Contra o desastre
A ordem mundial no modelo da utopia da ONU continua, pela gravidade de ruturas se multiplicarem, tendo frequentemente como dinamização a revolta que o programa da descolonização não evitou do chamado terceiro mundo contra a pluralidade de soberanias que vieram a convergir na tarefa de ocidentalizar o mundo. A gravidade dessas fraturas faz sempre lembrar as palavras de Anatole France quando, pelos indícios do seu tempo, advertiu no seu Sur la Pierre Blanche contra o que chamou "La folie colonial".

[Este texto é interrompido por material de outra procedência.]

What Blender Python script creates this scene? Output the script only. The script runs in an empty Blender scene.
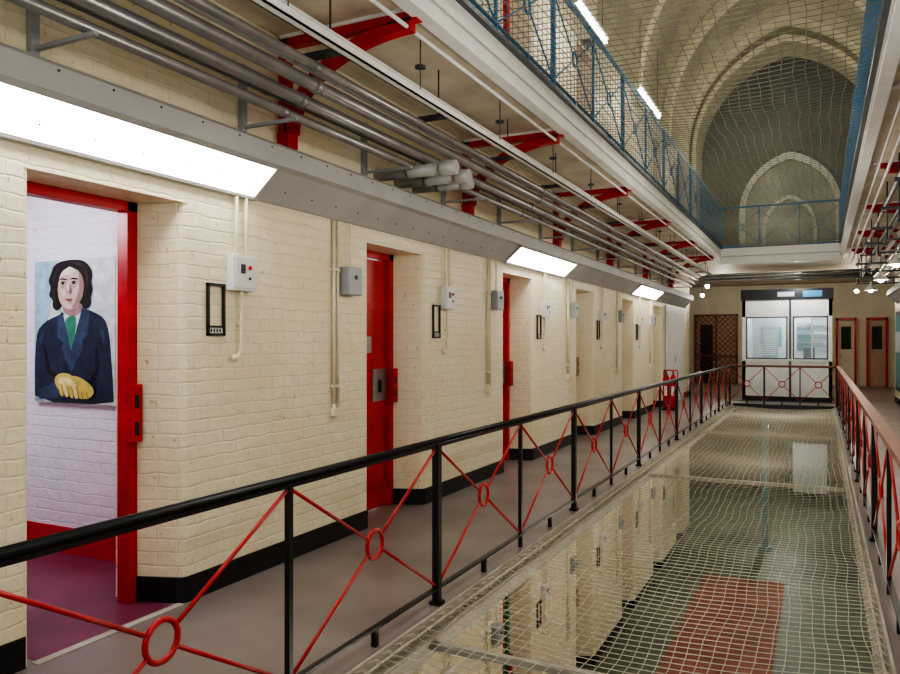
import bpy, bmesh, math, random
from mathutils import Vector, Matrix
random.seed(3)
S=bpy.context.scene
COL=S.collection
# ---------------------------------------------------------------- materials
def nm(name):
    m=bpy.data.materials.new(name); m.use_nodes=True
    nt=m.node_tree; b=nt.nodes['Principled BSDF']
    return m,nt,b
def paint(name,c,rough=.5,metal=0,var=.12,scale=6,bump=.0,bscale=40,spec=.5):
    m,nt,b=nm(name); N=nt.nodes;L=nt.links
    tc=N.new('ShaderNodeTexCoord'); no=N.new('ShaderNodeTexNoise'); no.inputs['Scale'].default_value=scale; no.inputs['Detail'].default_value=5
    L.new(tc.outputs['Object'],no.inputs['Vector'])
    r=N.new('ShaderNodeValToRGB')
    r.color_ramp.elements[0].position=.3; r.color_ramp.elements[1].position=.7
    r.color_ramp.elements[0].color=(c[0]*(1-var),c[1]*(1-var),c[2]*(1-var),1)
    r.color_ramp.elements[1].color=(min(1,c[0]*(1+var*.6)),min(1,c[1]*(1+var*.6)),min(1,c[2]*(1+var*.6)),1)
    L.new(no.outputs['Fac'],r.inputs['Fac']); L.new(r.outputs['Color'],b.inputs['Base Color'])
    b.inputs['Roughness'].default_value=rough; b.inputs['Metallic'].default_value=metal
    b.inputs['Specular IOR Level'].default_value=spec
    if bump>0:
        n2=N.new('ShaderNodeTexNoise'); n2.inputs['Scale'].default_value=bscale
        L.new(tc.outputs['Object'],n2.inputs['Vector'])
        bp=N.new('ShaderNodeBump'); bp.inputs['Strength'].default_value=bump; bp.inputs['Distance'].default_value=.01
        L.new(n2.outputs['Fac'],bp.inputs['Height']); L.new(bp.outputs['Normal'],b.inputs['Normal'])
    return m
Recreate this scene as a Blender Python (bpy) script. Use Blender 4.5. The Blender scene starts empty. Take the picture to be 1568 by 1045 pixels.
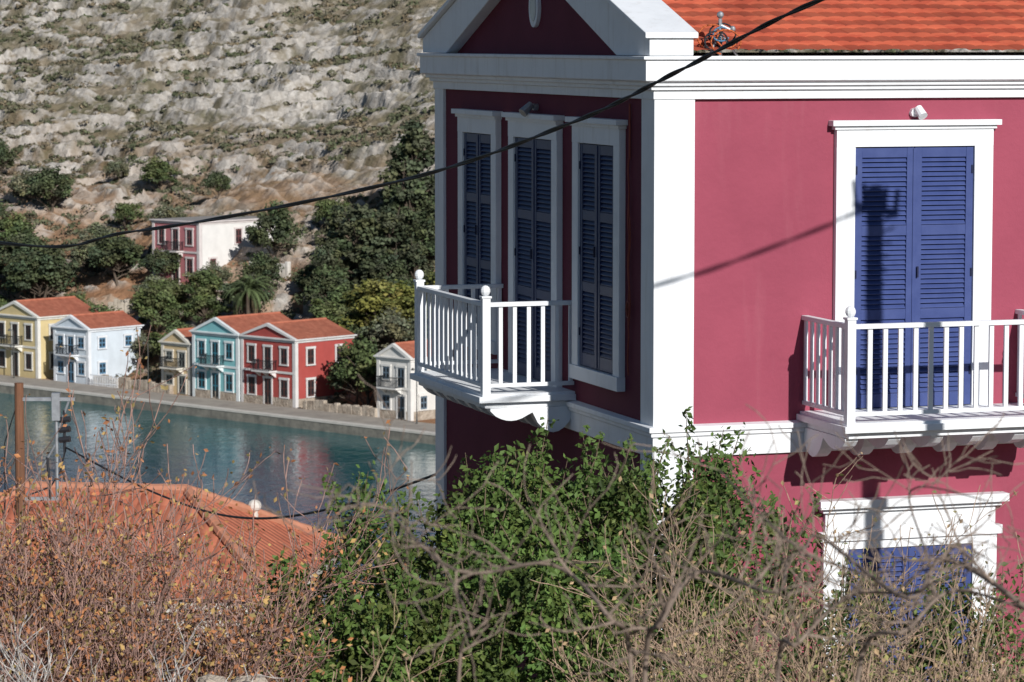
import bpy, math, random, bmesh
import numpy as np
from mathutils import Vector, Matrix
rng=np.random.default_rng(7); random.seed(7)
scene=bpy.context.scene
COL=scene.collection
R=math.radians
# ---------------------------------------------------------------- noise
def _h(x,y,s):
    v=np.sin(x*127.1+y*311.7+s*74.7)*43758.5453
    return v-np.floor(v)
def vn(x,y,s=0):
    xi=np.floor(x); yi=np.floor(y); fx=x-xi; fy=y-yi
    fx=fx*fx*(3-2*fx); fy=fy*fy*(3-2*fy)
    a=_h(xi,yi,s); b=_h(xi+1,yi,s); c=_h(xi,yi+1,s); d=_h(xi+1,yi+1,s)
    return (a*(1-fx)+b*fx)*(1-fy)+(c*(1-fx)+d*fx)*fy
def fbm(x,y,s=0,o=4):
    t=0; am=.5; n=0
    for i in range(o):
        t=t+am*vn(x*2**i,y*2**i,s+i*3.3); n+=am; am*=.5
    return t/n
# ---------------------------------------------------------------- materials
class NT:
    def __init__(s,name):
        s.m=bpy.data.materials.new(name); s.m.use_nodes=True
        s.t=s.m.node_tree; s.n=s.t.nodes; s.b=s.n['Principled BSDF']; s.out=s.n['Material Output']
    def N(s,t,**k):
        n=s.n.new(t)
        for a,v in k.items(): setattr(n,a,v)
        return n
    def L(s,a,b): s.t.links.new(a,b)
    def val(s,sock,v):
        if hasattr(v,'is_output') or hasattr(v,'links'): s.L(v,sock)
        else: sock.default_value=v
    def math(s,op,a,b=0.0,c=0.0,clamp=False):
        n=s.N('ShaderNodeMath',operation=op,use_clamp=clamp); s.val(n.inputs[0],a); s.val(n.inputs[1],b)
        if len(n.inputs)>2: s.val(n.inputs[2],c)
        return n.outputs[0]
    def mix(s,f,a,b):
        n=s.N('ShaderNodeMix',data_type='RGBA'); s.val(n.inputs[0],f)
        s.val(n.inputs[6],a if not isinstance(a,tuple) else (*a,1)[:4]); s.val(n.inputs[7],b if not isinstance(b,tuple) else (*b,1)[:4])
        return n.outputs[2]
    def noise(s,scale,detail=5,stretch=(1,1,1),rough=.6,coord='Object',dist=0):
        tc=s.N('ShaderNodeTexCoord'); mp=s.N('ShaderNodeMapping'); mp.inputs['Scale'].default_value=stretch
        s.L(tc.outputs[coord],mp.inputs[0]); n=s.N('ShaderNodeTexNoise')
        s.L(mp.outputs[0],n.inputs['Vector']); n.inputs['Scale'].default_value=scale
        n.inputs['Detail'].default_value=detail; n.inputs['Roughness'].default_value=rough; n.inputs['Distortion'].default_value=dist
        return n.outputs['Fac']
    def ramp(s,f,lo,hi):
        n=s.N('ShaderNodeMapRange',clamp=True); s.val(n.inputs[0],f); n.inputs[1].default_value=lo; n.inputs[2].default_value=hi
        return n.outputs[0]
    def bump(s,h,strength=.3,dist=.02):
        n=s.N('ShaderNodeBump'); n.inputs['Strength'].default_value=strength; n.inputs['Distance'].default_value=dist
        s.L(h,n.inputs['Height']); s.L(n.outputs[0],s.b.inputs['Normal'])
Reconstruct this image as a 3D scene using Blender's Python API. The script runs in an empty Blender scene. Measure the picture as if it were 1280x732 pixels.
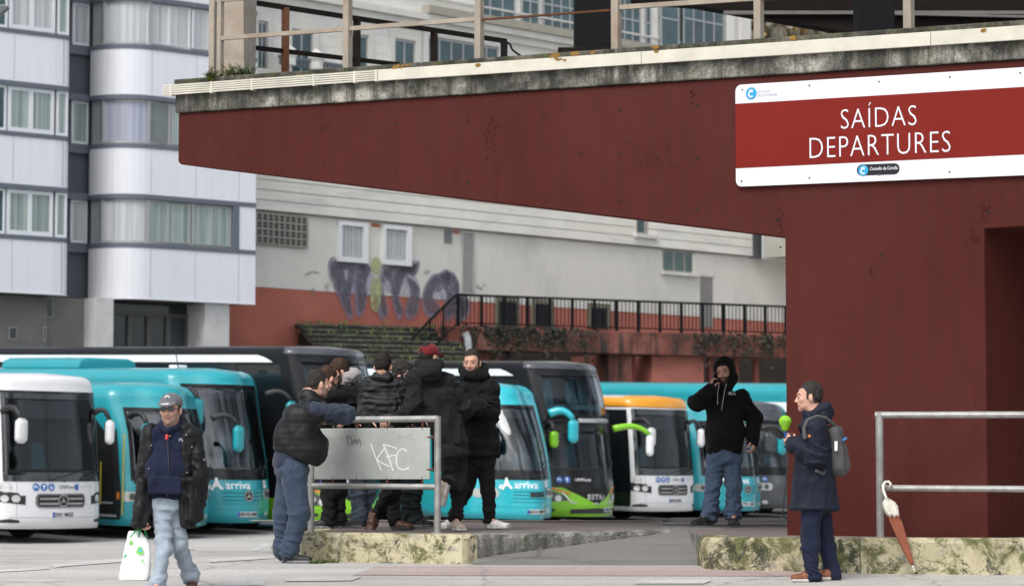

Nos fins do pouco tranquilizante ano de 2019 voltam à lista dos confrontos os "mitos raciais" que foi missão, sobretudo da UNESCO, na sua ação valiosa, extinguir. Ninguém observou que na arena mundial em que se transformou o globo, enfraquecendo a utopia da ONU, não conseguiu impor-se a conclusão de que a mais grave das causas desse aspeto do mundo de fronteiras é não incluir na memória o facto da mestiçagem, que facilmente afeta o mais arreigado mito da etnia pura. Infelizmente as fraturas são agravadas não apenas pelo primário motivo da cor da pele, pela história mundial da lenta implantação da "justiça natural" que vai tomando forma nas declarações de direitos, mas ainda pela associação das incompatibilidades decorrentes da diferença de religiões.
O conflito entre deveres de humanidade e segurança - que complica as respostas dos países europeus ao movimento das migrações, que será inevitavelmente agravado pela degradação dos espaços do globo onde não será possível repor uma vida sustentável dos possíveis retornados - vai sendo acompanhado do conflito interno de países onde, não obstante a comunhão na fé, as diferenças das leituras se traduz em fraturas que acrescem às tragédias suscitadas pela rutura da paz. Não passou muito tempo desde que o presidente dos EUA, a dez minutos do horário estabelecido, impediu o ataque americano organizado contra o Irão. Este, talvez lembrando ao ameaçador presidente que estava a lidar com um Estado herdeiro de uma cultura milenária, respondeu que não queria a guerra, mas não a temia. Na data não terá previsto que teria de assumir brevemente uma grave repressão interna para manter o regime da República nascido da Revolução de 1979. Desta vez a questão não resulta de invocadas diferenças de culto, mas do aumento do preço do petróleo em 50%.
Acredita-se que já foram mortas mais de 150 pessoas, resultado de as forças de segurança usarem balas reais, com a mesma decisão com que não hesitou em abater um drone americano que lhe invadiu o espaço. No Iraque, que parece esquecer o desastre que foi a intervenção americana, agrava-se a intervenção pelo facto de o dirigente xiita Sistani se ter visto obrigado a sustentar, pela sua influente palavra, que o governo tem de respeitar "a santidade de sangue iraquiano".
Tudo isto contribui para não deixar de valorizar dois factos que fortalecem a esperança. Em primeiro lugar, a viagem corajosa do Papa Francisco pelo Oriente, onde a dimensão católica é minoritária, mas onde a sua presença e pregação dos direitos humanos faz lembrar A Missa sobre o Mundo do tão persistente Chardin, que em vida não viu as suas obras teológicas merecedoras de autorização, que as Éditions du Seuil persistiram em publicar, uma situação que começou a ser contrariada pela muito citada carta do cardeal Casaroli, secretário de Estado do Vaticano. Mas também é de registar a sessão em que, na Fundação Gulbenkian, em 11 de novembro último, foi apresentada a Conferência do Conselho Global para Tolerância e Paz, pelo seu fundador e presidente Ahmed Bin Mohammed Al Jarwan, uma iniciativa já acolhida pela ONU e que vem fortalecer o movimento de encontro das diversidades culturais e religiosas na luta por tornar realidade o conceito de "mundo único".
As guerras entre Estados não resultam sempre de políticas territoriais que foram frequentes, mas radicam eventualmente, como acontece com as guerras de religião, em duradoiras contradições culturais. O mapa dos conflitos em curso ou possíveis, o risco frequente de se alargarem a vastas regiões, as capacidades militares que se multiplicaram, o policentrismo atómico, tudo apela para eliminar o desvelo pelo alegado princípio da beligerância que inspirou Nietzsche, porque a generalizada consciência do risco faz apelo a outros valores. Os que, com novidade, marcam o Conselho Global para Tolerância e Paz.